The original motivation for the plan was a desire by Mao for China to move ahead of Britain in industrial production. It was not really motivated by competition with Britain...Mao launched it after Soviet premier Kruschev announced his plans to move ahead of America. The  resulting deaths could largely be attributed to Mao's ego and his rivalry with Kruschev.

He moved all of the peasants into collectives and demanded that certain grain quotas be turned over to the state. Those refusing to comply were severely punished. The punishments included being doused with urine and excrement, chopping off of ears and noses, being buried alive, and of course, being denied food.

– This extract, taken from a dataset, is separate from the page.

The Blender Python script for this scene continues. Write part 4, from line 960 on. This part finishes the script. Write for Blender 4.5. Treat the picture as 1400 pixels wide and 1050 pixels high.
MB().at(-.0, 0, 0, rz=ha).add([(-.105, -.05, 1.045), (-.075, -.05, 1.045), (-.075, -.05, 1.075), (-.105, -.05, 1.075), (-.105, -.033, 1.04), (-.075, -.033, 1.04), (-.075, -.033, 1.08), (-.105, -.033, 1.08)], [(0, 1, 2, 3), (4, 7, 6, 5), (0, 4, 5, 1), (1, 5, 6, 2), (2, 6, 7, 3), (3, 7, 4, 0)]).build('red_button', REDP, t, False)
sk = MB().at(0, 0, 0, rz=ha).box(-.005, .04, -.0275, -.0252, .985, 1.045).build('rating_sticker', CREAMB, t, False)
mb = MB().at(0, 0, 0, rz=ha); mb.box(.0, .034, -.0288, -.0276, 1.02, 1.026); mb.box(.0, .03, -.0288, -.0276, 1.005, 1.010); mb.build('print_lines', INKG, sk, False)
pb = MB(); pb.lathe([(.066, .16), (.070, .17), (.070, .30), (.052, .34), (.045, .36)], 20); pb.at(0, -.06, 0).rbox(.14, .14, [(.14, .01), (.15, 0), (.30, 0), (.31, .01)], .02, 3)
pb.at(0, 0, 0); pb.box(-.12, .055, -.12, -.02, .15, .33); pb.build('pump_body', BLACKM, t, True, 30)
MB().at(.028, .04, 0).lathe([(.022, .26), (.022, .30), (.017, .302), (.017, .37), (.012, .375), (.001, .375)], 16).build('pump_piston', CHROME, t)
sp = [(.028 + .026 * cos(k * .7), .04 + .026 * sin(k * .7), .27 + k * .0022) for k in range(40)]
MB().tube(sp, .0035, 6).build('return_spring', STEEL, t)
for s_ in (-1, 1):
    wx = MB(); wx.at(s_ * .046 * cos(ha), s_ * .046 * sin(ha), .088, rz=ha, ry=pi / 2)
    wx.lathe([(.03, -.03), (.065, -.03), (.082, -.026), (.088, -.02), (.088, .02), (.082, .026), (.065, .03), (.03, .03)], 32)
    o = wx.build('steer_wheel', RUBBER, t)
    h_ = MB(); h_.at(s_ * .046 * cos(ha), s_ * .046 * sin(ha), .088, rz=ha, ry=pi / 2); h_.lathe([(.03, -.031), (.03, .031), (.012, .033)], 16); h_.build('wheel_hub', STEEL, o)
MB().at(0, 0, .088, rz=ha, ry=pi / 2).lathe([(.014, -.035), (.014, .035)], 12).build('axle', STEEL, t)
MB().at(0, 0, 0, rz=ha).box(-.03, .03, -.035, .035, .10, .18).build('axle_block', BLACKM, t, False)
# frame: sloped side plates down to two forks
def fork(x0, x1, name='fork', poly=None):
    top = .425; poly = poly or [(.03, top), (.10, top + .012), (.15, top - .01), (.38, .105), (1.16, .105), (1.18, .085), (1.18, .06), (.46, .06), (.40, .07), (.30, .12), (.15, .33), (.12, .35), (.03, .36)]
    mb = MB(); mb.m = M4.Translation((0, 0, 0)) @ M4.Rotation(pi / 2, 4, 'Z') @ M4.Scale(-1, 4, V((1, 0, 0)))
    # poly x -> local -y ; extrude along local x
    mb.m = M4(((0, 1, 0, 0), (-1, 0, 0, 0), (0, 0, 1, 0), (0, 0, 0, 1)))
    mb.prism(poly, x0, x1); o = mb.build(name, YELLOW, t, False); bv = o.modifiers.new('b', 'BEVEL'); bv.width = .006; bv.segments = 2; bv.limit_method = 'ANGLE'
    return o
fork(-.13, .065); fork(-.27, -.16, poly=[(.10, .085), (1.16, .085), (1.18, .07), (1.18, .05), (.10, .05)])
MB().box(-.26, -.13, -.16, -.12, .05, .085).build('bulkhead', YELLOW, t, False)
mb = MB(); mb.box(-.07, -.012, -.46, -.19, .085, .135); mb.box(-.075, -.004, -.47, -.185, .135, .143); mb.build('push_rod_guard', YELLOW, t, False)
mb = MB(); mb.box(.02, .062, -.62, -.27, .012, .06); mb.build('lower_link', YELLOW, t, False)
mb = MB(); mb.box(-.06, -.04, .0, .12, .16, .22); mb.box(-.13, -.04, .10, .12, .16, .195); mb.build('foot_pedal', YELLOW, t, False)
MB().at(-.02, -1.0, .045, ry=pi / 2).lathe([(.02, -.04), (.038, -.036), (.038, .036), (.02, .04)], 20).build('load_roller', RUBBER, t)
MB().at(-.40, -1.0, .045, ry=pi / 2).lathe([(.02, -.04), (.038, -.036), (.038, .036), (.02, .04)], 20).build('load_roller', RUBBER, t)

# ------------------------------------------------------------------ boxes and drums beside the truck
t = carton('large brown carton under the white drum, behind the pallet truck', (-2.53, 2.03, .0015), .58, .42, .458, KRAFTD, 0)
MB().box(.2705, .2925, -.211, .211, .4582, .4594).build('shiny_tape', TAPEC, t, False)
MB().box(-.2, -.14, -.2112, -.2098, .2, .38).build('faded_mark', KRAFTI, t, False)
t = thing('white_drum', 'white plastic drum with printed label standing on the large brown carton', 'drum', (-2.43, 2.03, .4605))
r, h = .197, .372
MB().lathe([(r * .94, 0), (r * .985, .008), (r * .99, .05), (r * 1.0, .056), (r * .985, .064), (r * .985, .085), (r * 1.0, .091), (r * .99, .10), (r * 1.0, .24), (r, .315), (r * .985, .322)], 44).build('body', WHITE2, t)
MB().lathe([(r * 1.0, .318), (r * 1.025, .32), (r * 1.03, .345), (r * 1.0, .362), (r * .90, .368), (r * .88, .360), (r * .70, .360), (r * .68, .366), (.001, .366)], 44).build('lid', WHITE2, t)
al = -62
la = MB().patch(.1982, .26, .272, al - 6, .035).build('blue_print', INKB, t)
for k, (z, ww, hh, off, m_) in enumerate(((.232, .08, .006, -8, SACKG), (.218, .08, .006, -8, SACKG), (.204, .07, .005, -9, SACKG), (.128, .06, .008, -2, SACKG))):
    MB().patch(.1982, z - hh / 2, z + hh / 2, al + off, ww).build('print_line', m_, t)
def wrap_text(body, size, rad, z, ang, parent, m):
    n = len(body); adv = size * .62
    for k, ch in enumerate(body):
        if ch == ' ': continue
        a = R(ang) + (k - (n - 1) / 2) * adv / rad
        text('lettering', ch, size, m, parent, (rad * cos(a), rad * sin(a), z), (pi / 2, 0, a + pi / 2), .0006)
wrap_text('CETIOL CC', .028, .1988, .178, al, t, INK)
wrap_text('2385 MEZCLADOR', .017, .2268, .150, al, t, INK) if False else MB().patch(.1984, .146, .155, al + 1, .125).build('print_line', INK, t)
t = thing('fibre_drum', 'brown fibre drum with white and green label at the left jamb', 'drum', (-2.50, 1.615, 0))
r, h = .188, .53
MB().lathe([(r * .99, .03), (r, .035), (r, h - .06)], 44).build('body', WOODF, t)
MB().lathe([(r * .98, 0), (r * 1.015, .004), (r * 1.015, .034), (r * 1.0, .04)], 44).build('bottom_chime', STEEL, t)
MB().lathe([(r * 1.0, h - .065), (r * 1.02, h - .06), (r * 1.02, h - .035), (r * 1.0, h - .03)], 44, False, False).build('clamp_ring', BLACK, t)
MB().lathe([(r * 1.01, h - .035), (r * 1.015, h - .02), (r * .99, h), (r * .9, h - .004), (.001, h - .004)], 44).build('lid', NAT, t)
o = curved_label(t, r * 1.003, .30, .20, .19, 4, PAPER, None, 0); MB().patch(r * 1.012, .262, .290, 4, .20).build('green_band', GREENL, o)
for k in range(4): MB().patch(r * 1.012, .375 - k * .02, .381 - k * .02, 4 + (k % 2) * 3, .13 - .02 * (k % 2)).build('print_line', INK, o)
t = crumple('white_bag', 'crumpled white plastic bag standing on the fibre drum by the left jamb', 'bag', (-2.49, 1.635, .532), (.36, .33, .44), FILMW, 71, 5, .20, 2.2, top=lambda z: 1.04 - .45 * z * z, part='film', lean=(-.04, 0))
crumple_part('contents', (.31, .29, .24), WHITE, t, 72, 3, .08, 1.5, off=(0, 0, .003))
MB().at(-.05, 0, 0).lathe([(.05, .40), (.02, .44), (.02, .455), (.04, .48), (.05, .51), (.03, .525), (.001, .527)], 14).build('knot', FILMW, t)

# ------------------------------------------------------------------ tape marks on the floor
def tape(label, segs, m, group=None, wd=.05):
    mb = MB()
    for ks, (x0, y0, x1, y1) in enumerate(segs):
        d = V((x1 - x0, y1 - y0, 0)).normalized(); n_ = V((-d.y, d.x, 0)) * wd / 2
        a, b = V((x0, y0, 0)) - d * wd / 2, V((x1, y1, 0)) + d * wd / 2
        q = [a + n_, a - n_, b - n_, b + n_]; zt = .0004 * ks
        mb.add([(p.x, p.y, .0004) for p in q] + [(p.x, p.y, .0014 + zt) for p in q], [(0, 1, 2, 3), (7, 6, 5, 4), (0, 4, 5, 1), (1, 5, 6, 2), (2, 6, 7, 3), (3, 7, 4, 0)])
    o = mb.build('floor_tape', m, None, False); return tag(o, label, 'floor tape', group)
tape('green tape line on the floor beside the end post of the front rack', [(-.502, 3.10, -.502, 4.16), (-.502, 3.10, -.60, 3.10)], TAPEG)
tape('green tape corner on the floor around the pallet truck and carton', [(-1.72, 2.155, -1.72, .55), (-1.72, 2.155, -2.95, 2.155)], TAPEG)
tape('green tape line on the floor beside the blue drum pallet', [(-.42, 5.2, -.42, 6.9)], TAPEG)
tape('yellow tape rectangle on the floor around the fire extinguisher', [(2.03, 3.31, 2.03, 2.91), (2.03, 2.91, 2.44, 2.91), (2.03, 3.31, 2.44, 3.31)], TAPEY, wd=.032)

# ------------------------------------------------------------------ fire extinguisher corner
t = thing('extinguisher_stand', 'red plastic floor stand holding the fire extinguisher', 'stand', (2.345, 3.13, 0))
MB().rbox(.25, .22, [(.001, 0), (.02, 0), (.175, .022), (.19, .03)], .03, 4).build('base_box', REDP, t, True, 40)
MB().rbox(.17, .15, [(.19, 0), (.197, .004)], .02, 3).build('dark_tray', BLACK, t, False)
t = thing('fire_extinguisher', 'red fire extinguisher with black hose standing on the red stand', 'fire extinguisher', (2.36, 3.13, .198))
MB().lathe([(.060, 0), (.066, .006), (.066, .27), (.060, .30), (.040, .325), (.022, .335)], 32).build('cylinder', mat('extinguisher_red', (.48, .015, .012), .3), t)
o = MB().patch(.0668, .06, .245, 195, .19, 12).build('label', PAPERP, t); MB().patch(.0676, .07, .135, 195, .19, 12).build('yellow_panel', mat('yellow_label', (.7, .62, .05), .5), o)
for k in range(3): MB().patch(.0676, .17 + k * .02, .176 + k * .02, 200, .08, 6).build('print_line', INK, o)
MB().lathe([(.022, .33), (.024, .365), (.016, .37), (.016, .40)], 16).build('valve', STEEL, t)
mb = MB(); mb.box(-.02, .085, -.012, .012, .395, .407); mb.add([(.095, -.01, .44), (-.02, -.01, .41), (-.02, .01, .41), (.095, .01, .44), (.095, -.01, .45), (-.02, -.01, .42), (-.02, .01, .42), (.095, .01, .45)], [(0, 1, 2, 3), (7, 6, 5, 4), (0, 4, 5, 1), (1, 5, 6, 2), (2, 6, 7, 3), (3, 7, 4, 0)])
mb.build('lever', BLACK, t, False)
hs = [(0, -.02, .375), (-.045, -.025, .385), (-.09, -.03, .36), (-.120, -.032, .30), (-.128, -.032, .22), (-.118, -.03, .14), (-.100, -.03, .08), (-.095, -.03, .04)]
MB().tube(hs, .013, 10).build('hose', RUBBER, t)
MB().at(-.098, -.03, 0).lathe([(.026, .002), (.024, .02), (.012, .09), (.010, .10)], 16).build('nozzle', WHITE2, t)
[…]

Food became scare because Mao, instead of using the harvests to feed his people, used it  for foreign trade and grants to other nations. The result was a famine which killed between 30 and 45 million people. Dikotter had access to recently opened party archives which earlier historians did not have. While he warns that these new data sources do not provide a complete picture, he believes that the archives suggest that early estimates of the death count were too conservative.

Dikotter does an excellent job of laying the blame for the famine at the feet of Mao, and on collectivist economic policies. Hopefully this book will put an end to the foolish notion that Mao merely had the misfortune of bad weather, as many defenders of Maoism insist. Mao's Great Famine is full of valuable insights and is very much worth reading.